The first stop is Tuvalu, a chain of nine coral islands that are home to about 10,000 people and a rich Polynesian culture with deeply rooted environmental values. Floods in February and March threaten the islands, which some believe may be the first lost to global warming. Doom seems so inevitable that inhabitants participate in a yearly lottery to relocate to New Zealand.


The journey continues to Venice, Italy, the “City of Water.” Interviews with a Murano glassmaker, the proprietor of Hotel Danieli and the son of a gondolier show the pride Venetians have in their city. Over the past 100 years, the city has not only sunk 5.1 inches, but the sea level has risen 3.9 inches. “Acqua Alta” (high water) has been flooding the city’s streets, businesses and homes with increasing frequency, leaving people to scramble for higher ground and damaging this historic city.
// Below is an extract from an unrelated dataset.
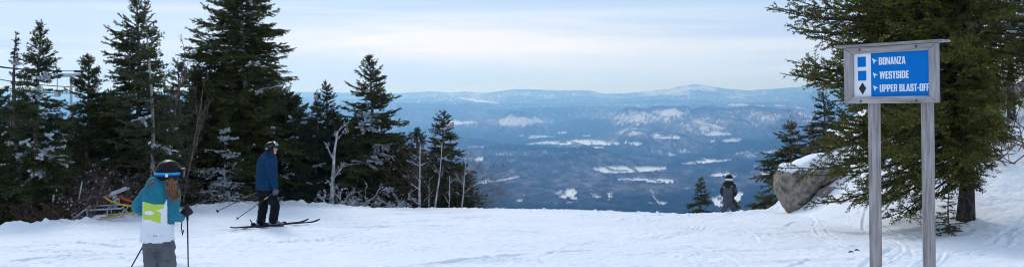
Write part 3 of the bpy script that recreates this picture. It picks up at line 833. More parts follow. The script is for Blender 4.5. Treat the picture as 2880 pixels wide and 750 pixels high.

The film then explores Shishmaref, located near the Bering Strait, with a population of about 600 people, who are mostly descendants of the Iñupiat natives who first settled there about 4,000 years ago. Here, we found heartbreaking stories, such as that of a family whose son slipped through the thinned ice and died, and haunting images, such as a house teetering on the side of cliff. Permafrost is melting because of climate change and the island is experiencing severe erosion. In 2002, the residents decided to move the community to mainland Alaska, but haven’t secured funding to leave. Students in the town have been raising relocation funds, with the S.O.S. Project (Save Our Shishmaref).


Beautiful Islands is currently playing in Los Angeles at Laemmle’s Music Hall 3 through July 29, and is expected to open in other cities some time this year. There’s also a flood camera iPhone app that shows what flooding can do to a treasured place of your own. What do you think we can do to save endangered islands?